As to my views, they’re in my book and stated both clearly and emphatically.
JF McGRATH: That’s very well put. Thanks and hope others will take a look at your comment.
I guess i am looking at life as an absolutist, i can work the maths of the universe i just need to know the why. God to me is just part of the universe just a functional aspect, (assuming existence).
My ideas of limitation come down to Judaeo Christain ideas of god, all powerful, all knowing etc... And limited in terms of "sterotypical" God.
With theology i tend to get off topic easily, there are so many tangents from the simple idea of a big picture god.
RIMSHOT: Gotcha, and thanks for taking the time to look. One thing that may not be so common here is the diversity of commentators, which I try to get on purpose instead of all people who think the same way.
If you click on other parts of the site besides the blog, like the bio, it might help give a better idea of where I'm coming from.
For myself, I tend to think there’s a degree of choice in our lives too even though I know of no way to prove this one way or the other. It just “feels” that way, which I realize is no proof. Also, it’s clear that some people, due to circumstance, have a narrower range of options than others.
I’d add that I see randomness or chance as another factor that creates indeterminacy in the details.

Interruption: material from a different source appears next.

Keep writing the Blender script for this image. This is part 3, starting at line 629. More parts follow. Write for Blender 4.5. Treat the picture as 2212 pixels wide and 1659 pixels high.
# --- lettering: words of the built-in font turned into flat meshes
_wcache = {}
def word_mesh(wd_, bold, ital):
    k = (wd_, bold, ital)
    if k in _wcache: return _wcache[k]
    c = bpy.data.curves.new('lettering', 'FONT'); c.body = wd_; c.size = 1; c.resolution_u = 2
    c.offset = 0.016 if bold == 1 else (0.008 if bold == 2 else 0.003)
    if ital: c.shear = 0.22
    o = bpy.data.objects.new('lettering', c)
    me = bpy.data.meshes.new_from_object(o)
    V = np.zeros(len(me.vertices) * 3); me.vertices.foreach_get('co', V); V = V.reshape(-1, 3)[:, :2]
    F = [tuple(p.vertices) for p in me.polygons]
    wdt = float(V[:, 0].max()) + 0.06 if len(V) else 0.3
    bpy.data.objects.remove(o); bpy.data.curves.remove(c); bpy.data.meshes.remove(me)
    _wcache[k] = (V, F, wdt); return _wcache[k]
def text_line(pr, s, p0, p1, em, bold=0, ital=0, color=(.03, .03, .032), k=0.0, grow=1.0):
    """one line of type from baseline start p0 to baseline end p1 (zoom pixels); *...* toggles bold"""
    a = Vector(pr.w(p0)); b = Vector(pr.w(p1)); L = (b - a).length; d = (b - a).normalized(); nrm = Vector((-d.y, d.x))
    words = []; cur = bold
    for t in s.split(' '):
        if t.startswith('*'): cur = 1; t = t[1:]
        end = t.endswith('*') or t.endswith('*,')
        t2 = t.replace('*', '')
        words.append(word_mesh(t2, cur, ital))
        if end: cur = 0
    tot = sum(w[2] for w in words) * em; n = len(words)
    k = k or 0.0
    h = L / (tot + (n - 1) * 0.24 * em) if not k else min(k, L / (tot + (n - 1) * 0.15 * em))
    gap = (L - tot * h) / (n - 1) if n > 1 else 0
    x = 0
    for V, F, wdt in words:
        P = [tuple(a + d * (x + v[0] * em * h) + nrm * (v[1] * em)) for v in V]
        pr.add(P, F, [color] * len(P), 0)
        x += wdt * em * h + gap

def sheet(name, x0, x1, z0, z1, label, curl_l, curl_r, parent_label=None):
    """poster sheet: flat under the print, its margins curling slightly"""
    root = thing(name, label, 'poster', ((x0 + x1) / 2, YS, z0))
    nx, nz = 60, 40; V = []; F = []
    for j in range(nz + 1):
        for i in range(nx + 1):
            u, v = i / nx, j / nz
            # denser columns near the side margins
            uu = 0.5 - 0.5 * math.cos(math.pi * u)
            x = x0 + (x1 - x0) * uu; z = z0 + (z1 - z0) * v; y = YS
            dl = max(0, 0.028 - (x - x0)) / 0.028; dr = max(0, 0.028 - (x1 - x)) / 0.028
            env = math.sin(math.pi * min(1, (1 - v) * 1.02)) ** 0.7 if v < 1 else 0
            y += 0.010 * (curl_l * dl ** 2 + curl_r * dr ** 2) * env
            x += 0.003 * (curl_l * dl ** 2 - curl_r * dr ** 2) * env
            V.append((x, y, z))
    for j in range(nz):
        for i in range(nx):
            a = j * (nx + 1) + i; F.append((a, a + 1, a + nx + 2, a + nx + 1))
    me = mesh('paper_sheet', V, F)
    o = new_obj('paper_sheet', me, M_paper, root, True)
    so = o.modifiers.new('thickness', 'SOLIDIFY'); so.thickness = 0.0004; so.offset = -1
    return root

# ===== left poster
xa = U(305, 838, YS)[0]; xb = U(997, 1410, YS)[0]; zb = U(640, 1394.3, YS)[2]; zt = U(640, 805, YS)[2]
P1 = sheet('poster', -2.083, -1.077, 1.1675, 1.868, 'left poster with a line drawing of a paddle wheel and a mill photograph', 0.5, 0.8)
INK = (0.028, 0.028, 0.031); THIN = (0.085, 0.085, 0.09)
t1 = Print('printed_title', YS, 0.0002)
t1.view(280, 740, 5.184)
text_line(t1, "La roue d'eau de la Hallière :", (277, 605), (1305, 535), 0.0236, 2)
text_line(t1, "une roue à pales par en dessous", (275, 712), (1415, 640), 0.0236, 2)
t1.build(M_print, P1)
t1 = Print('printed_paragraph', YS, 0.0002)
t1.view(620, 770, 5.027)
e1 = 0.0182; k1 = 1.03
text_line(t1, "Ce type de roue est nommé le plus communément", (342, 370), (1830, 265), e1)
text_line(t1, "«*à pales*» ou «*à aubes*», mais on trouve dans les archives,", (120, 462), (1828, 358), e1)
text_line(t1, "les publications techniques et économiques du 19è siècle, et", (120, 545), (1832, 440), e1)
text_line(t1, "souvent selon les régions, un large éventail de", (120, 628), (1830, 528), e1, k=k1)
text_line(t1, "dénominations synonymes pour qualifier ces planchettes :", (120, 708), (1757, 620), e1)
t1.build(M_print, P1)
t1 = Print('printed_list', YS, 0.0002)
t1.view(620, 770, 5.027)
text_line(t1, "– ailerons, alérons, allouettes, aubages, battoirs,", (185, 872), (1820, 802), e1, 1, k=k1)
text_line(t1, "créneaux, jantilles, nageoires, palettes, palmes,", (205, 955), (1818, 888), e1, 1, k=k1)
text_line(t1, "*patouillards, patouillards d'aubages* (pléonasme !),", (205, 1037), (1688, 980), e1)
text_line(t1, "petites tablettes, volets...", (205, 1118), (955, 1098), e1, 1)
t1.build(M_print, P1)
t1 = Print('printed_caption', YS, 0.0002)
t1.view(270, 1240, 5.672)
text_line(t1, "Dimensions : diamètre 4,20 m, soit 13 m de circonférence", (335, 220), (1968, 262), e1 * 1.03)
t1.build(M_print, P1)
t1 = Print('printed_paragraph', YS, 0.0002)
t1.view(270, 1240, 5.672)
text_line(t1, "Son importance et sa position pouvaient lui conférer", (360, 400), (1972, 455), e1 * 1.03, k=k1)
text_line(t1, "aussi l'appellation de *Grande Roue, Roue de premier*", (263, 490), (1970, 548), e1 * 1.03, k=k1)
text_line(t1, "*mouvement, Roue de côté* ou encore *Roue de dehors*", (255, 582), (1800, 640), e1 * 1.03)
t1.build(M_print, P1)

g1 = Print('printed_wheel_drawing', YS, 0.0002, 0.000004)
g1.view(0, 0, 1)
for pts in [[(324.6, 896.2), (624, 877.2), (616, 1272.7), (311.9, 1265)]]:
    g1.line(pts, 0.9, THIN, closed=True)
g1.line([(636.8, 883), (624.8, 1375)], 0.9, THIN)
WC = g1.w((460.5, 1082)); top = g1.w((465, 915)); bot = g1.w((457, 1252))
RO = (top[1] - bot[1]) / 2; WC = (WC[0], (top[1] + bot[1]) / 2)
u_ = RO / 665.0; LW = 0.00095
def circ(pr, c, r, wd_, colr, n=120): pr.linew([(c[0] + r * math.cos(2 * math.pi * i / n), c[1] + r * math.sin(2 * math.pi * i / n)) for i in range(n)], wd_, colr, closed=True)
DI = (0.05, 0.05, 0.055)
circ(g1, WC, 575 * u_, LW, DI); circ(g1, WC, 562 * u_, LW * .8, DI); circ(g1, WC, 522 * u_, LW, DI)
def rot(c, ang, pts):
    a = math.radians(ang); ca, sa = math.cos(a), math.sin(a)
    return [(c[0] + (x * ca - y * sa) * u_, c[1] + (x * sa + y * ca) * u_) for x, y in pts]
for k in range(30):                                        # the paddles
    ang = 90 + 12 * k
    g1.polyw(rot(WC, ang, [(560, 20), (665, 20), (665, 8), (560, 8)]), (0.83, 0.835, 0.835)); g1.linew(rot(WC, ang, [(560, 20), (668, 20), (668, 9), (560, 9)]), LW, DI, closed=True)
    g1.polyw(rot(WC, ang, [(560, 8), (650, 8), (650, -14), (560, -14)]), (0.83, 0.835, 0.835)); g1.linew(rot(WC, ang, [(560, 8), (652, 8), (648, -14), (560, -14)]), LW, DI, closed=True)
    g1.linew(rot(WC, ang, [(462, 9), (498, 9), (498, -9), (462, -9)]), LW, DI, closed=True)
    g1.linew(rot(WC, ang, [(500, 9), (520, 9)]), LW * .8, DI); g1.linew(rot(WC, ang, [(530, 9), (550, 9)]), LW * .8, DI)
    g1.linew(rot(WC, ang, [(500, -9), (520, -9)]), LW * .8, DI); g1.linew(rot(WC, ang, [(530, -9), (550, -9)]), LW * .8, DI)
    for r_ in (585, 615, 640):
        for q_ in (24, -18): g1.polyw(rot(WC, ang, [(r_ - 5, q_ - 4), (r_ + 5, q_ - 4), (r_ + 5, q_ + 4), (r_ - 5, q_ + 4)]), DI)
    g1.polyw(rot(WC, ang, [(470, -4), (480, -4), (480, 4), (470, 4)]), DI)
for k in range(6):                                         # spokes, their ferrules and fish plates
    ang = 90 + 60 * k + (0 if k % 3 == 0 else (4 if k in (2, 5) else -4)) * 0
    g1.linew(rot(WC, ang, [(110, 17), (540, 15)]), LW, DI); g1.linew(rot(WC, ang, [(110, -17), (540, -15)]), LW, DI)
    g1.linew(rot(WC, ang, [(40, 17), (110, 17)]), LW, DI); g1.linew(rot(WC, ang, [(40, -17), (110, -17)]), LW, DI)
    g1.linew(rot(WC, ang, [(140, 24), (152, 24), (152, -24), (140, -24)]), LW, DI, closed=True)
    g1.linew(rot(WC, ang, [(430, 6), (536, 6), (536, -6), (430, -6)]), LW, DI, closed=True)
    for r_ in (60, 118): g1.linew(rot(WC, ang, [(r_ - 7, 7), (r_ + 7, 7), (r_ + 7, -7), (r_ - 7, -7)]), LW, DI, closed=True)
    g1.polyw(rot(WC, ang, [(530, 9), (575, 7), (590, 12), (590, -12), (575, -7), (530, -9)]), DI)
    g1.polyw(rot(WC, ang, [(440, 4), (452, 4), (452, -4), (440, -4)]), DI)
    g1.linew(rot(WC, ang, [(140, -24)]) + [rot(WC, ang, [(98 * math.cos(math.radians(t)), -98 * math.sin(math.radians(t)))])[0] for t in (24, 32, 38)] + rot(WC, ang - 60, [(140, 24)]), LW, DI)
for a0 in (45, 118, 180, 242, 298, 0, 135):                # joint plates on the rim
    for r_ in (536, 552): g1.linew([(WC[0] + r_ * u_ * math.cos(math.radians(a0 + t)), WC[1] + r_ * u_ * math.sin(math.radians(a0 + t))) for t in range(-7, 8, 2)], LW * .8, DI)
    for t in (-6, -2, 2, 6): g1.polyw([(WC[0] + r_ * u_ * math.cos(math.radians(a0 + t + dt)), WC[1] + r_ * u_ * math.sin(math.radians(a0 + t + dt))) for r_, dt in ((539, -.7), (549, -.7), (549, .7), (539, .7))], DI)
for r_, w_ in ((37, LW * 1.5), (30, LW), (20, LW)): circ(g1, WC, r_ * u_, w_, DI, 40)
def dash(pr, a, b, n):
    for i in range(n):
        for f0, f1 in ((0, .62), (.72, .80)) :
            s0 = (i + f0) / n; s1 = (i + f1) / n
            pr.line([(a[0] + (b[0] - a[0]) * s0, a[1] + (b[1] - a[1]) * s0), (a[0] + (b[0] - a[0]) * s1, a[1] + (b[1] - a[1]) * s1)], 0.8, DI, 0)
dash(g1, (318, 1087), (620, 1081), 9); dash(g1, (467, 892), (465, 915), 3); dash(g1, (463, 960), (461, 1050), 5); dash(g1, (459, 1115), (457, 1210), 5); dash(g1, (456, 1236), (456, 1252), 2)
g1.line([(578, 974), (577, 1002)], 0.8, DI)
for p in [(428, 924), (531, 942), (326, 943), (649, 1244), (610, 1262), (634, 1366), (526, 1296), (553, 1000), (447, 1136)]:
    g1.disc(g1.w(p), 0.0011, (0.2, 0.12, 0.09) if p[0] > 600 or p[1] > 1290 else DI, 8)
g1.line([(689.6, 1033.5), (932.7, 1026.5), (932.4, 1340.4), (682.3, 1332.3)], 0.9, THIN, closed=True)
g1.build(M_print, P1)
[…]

I also like what you said about speaking to atheists and agnostics. I think about this a lot myself because I read a lot of stuff written by scientists who "diss" those who believe in God. Yet they talk about their experiences of awe and wonder. I want to cry out--"Has it occurred to you that that might BE God!!"
Last thing--an interesting bit of trivia. My Whitehead professor told me that Whitehead referred to his philosophy as a cosmology and not a metaphysics because, he said that, if there are multiple universes, a metaphysics would apply to all of them. A cosmology applies only to one.
All the best,
Karin
p.s. Having trouble with the comment feature. Sorry if you get multiple copies!
KARIN: While there are some scientists who are scornful of religion, my sense of it is that what I'd call scientism is more prevalent among science buffs than scientists. Many scientists fortunately seem to have a good sense of what their field of study does and doesn't address.
"…Whitehead referred to his philosophy as a cosmology and not a metaphysics because, he said that, if there are multiple universes, a metaphysics would apply to all of them. A cosmology applies only to one."
Well then, he's more humble than I thought. Seems he was present only at the foundation of THIS world, lol...
I can see it might be fun to argue with you about the merits of Whitehead if I hadn't read him like 25 years ago! The only thing I specifically remember is everything “prehends” everything else…
Re: scientists, don't get me wrong. I think there are lots of level-headed scientists out there. But I think that in scientific circles, there's a general sense that what is "real" is only the empirical. I think experiences of the divine/mystical/sacred/God are a very important dimension of reality that inform the way we see the world, including a lot of scientists. Yet a lot of people look first or only to science for guidance on ethical or moral matters. Those answers aren't implied in science. Religion and ethics are two areas of "genius" (Holmes Rolston's word) that help us think about what it means to lead quality lives.
I was thinking more about very naive scientistic views like reductionism or, like you mention, looking to science for moral guidance and, say, turning Darwinism into "social Darwinism." My impression - I guess mainly, as I think of it, from blogs - is that there are more science buffs than scientists who take such notions seriously.
Empiricism as a world view strikes me as at least more coherent - less distorted - although I think it's naive too in the sense, like you say, of pronouncing "unreal" anything science doesn't happen to be able to address. So it's a clearer-eyed view than what I'd call scientism, but it's only looking in the direction it wants to!